We do hope that students are so excited about this that they are rushing to get an investment account. That would not be a bad thing in our minds.
We want to help give them an easy path, but it won't be our account. There's no financial interest on the university side as it relates to them opening accounts in aggregate. It is just about giving them that opportunity. Having that account opened by that student gives us a place to push the money.
How is UK Invests teaching financial literacy in tandem with making the accounts available?
One of the reasons why the athletic side is a great pilot for us is they already have a partner called iGrad. iGrad has worked with that financial education office over the last five or six years, providing easily available learning modules.

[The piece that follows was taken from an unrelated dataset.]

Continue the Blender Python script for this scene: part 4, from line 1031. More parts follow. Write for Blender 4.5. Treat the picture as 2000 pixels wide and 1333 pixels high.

If I'm a student, I log in and have instant access. They have access to about 30 different modules and they're really good. The average course might take you 25 minutes to do. It's very clear. It's unbiased in the sense that it is not coming from a financial institution or a company that either does investments or banking. We've been talking to iGrad for a little over a year to develop what this education could look like.
Students will complete three courses in the fall and three courses in the spring to be able to have some of those funds put in their account.
Where is the money for this program coming from?
The beginning of the program is really defined around committed philanthropic dollars. There are not state funds going into this program. When we reach the first full year of doing this, there's going to be high six figures of dollars available to be placed in student accounts through these micro-transactions.
Now, I'm not the CFO, but I think there's a real appetite in the future for growth on the philanthropic side from people who care about higher education and our students in particular. Kentucky, as a state, had many decades where higher education was only available to certain populations of potential students. So the opportunity for philanthropy, I believe, is going to be pretty meaningful in future funding.